Of course designers reference the past deliberately too. The show includes multiple gowns by Anglo-American couturier Charles James, whose work in the middle of the 20th century cast a long, influential shadow on fashion, coupled with pieces he inspired from more recent talents such as Azzedine Alaïa and Thom Browne. Bolton notes that Alaïa actually had an archive of James dresses. “It’s a sort of conversation from the grave,” he says. Another example of such an exchange features Christian Dior’s famous, flared-hip “Bar” suit from 1947 beside its echo in a leather jacket and skirt by Junya Watanabe from 2011.

The Metropolitan Museum of Art
Christian Dior and Junya Watanabe in conversation with each other across time.

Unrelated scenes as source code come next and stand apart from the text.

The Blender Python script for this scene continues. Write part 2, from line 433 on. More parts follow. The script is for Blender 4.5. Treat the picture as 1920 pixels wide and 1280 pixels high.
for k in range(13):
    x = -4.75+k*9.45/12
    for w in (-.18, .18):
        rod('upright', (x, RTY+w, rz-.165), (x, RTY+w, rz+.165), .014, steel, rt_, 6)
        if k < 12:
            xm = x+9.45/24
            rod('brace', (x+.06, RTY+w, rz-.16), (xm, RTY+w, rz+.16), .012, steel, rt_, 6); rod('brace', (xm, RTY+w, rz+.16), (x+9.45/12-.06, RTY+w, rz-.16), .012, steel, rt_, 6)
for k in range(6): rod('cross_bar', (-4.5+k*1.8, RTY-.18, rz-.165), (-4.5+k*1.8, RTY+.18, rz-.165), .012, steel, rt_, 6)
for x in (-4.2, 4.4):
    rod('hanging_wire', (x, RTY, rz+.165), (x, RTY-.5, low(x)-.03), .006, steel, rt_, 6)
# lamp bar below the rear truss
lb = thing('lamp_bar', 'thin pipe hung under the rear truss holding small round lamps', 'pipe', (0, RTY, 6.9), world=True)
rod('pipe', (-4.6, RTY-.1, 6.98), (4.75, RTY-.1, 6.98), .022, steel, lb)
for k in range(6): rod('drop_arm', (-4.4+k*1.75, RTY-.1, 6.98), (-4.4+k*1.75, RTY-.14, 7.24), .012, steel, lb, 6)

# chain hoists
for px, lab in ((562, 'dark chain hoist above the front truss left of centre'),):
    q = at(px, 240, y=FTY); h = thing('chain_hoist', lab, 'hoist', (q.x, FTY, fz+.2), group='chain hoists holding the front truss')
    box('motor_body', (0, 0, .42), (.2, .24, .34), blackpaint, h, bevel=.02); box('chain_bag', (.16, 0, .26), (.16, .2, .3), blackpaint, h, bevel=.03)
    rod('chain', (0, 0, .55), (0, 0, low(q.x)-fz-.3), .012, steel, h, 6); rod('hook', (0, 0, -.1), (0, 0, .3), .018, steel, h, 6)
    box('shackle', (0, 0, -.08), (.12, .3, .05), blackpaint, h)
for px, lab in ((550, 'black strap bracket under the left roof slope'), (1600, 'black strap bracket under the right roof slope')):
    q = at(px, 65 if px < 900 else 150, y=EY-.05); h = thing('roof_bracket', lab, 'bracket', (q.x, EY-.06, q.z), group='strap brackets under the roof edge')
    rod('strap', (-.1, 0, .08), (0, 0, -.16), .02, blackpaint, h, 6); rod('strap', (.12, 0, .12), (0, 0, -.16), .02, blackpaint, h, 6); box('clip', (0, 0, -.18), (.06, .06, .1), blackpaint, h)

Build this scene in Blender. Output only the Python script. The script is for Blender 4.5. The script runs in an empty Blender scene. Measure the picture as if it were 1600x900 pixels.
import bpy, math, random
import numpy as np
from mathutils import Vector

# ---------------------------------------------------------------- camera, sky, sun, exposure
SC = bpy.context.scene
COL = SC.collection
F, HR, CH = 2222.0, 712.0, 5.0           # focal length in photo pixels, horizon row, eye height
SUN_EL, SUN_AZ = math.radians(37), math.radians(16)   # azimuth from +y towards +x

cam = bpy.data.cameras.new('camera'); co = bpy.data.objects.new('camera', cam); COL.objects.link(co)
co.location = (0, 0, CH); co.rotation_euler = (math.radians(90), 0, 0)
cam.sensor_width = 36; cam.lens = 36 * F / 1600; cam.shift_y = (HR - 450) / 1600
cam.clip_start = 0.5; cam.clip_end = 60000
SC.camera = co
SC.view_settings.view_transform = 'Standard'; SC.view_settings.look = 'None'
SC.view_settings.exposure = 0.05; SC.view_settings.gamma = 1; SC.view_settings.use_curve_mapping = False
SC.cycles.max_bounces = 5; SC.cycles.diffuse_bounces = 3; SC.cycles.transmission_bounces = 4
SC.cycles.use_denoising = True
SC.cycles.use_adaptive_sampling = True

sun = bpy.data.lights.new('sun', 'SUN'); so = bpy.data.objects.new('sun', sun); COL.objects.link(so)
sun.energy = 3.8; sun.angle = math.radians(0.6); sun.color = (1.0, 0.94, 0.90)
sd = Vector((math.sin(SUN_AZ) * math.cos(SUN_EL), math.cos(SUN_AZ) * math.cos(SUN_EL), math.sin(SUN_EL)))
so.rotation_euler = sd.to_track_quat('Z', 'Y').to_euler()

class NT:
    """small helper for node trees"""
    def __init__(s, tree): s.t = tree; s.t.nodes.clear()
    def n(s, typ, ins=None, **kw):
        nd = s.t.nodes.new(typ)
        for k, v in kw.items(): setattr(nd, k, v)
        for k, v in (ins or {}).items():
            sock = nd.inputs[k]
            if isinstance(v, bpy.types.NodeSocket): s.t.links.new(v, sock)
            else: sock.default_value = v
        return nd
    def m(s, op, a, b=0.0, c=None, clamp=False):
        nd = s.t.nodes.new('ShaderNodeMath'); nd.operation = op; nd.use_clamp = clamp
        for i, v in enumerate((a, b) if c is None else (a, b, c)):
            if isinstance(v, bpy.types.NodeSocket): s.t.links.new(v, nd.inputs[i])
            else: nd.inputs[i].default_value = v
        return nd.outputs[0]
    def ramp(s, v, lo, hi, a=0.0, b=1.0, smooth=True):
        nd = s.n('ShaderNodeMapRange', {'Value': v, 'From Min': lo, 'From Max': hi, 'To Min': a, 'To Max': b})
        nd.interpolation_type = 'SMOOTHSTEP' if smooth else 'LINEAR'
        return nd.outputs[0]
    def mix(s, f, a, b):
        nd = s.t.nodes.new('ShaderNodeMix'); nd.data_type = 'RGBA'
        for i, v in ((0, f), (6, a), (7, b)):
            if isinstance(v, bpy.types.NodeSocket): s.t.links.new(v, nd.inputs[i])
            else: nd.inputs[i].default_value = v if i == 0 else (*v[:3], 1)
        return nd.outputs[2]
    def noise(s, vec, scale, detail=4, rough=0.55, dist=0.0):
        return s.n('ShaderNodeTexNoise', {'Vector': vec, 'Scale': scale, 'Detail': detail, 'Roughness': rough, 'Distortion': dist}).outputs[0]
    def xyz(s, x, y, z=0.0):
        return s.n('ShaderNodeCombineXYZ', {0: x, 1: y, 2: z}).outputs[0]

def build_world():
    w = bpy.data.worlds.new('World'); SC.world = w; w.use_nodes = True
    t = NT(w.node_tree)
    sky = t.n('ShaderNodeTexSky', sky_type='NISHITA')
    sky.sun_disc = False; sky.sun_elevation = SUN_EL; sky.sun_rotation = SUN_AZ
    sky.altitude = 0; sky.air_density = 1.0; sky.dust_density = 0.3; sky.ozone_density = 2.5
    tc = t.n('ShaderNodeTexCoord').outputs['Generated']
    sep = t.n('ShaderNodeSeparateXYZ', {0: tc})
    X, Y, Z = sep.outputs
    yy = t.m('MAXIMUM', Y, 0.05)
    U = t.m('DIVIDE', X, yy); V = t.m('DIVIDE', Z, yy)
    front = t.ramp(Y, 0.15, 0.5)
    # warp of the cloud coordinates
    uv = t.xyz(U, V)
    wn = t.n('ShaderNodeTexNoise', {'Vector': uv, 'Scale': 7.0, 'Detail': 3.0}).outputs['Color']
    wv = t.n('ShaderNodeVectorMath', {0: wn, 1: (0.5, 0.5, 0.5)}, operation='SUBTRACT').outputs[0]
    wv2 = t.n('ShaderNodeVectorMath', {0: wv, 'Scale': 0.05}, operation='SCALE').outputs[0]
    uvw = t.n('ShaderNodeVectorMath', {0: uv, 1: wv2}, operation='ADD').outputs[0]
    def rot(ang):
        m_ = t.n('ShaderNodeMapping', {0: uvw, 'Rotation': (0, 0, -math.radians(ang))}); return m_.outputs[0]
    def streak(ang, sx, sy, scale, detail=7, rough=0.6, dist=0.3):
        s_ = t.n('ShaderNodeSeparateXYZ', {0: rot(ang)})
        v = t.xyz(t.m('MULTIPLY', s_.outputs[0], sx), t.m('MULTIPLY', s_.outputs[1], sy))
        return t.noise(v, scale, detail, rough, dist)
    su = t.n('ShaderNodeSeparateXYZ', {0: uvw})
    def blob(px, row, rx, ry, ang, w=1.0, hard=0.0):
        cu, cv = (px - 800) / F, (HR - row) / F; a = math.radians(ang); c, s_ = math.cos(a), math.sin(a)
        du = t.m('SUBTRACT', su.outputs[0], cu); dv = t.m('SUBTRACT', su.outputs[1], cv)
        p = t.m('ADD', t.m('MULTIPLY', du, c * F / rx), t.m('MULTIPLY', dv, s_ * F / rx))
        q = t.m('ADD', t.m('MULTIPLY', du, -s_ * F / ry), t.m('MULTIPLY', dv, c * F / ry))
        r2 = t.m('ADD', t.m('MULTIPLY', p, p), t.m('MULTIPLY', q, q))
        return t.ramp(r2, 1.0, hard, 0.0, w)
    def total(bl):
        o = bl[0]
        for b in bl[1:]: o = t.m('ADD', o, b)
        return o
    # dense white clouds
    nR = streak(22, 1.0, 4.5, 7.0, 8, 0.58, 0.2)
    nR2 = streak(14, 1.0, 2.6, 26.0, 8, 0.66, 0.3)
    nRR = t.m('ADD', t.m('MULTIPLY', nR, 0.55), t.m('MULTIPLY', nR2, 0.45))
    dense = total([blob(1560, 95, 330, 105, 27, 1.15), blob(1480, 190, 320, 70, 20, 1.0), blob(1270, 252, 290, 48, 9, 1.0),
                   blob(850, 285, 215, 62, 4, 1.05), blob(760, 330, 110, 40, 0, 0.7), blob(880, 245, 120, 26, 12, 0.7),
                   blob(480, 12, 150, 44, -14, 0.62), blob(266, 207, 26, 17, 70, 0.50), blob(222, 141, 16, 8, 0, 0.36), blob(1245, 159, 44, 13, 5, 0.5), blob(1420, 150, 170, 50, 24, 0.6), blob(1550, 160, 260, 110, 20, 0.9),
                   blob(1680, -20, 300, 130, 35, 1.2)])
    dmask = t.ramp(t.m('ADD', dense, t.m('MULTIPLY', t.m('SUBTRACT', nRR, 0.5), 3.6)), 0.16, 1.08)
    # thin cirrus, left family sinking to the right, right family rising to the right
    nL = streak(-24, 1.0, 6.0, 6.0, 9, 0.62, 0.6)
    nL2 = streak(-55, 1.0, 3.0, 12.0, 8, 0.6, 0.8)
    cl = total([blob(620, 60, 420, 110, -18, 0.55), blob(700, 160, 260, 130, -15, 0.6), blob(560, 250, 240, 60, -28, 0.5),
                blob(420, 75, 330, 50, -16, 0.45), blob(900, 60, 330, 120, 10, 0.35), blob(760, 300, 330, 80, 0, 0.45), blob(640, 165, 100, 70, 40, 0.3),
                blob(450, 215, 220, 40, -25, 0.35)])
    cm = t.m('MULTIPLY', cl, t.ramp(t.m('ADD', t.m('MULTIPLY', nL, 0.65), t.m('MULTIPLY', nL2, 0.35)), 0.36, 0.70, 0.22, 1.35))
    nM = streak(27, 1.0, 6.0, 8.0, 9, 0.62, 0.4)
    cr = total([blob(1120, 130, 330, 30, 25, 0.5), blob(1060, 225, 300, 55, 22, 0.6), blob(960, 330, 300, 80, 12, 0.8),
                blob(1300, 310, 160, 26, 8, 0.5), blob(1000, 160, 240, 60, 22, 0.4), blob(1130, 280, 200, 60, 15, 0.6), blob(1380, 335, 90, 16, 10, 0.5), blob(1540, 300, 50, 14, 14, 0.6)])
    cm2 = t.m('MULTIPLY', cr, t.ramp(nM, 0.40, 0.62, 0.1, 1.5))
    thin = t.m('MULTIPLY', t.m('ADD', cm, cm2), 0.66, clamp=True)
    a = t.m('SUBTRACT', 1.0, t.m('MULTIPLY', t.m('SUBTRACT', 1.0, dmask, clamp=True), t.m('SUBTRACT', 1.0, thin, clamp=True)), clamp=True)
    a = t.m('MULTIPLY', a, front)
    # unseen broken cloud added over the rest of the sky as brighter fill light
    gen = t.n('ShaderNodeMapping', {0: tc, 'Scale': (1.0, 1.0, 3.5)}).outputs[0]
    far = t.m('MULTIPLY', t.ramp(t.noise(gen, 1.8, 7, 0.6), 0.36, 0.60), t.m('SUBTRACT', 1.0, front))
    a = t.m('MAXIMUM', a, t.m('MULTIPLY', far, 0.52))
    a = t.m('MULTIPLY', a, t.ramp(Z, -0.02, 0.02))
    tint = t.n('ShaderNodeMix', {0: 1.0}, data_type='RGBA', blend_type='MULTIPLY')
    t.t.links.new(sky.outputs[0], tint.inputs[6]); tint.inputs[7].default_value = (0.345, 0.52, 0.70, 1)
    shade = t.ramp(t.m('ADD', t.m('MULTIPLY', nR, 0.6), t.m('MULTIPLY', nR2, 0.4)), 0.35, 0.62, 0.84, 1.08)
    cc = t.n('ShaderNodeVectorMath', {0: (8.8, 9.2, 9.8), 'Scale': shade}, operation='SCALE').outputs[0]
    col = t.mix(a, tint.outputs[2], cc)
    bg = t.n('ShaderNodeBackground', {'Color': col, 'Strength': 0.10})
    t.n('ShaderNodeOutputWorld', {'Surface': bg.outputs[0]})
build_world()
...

One issue the show doesn’t address is when the conversation fails to offer anything new. Copying has been an issue in fashion going back at least a century. Today it’s routine among fast-fashion retailers, but even top designers may do it. It’s less an issue when the original source is distant in time and requires a fresh take to work in the present. It gets trickier when designers reproduce contemporary items or work from the recent past with only superficial variations. The line between re-contextualizing an idea and appropriating it is thin. Understandably, though, the Met is more interested in examining how creativity works in fashion than calling out copycats.

Bolton acknowledges that fashion can be repetitive. But he says it doesn’t follow a strict binary where something is either new or it’s not. As in other creative fields, the past and present coexist. Some silhouettes, motifs, and ideas will continue to repeat. That’s how we know they’re good.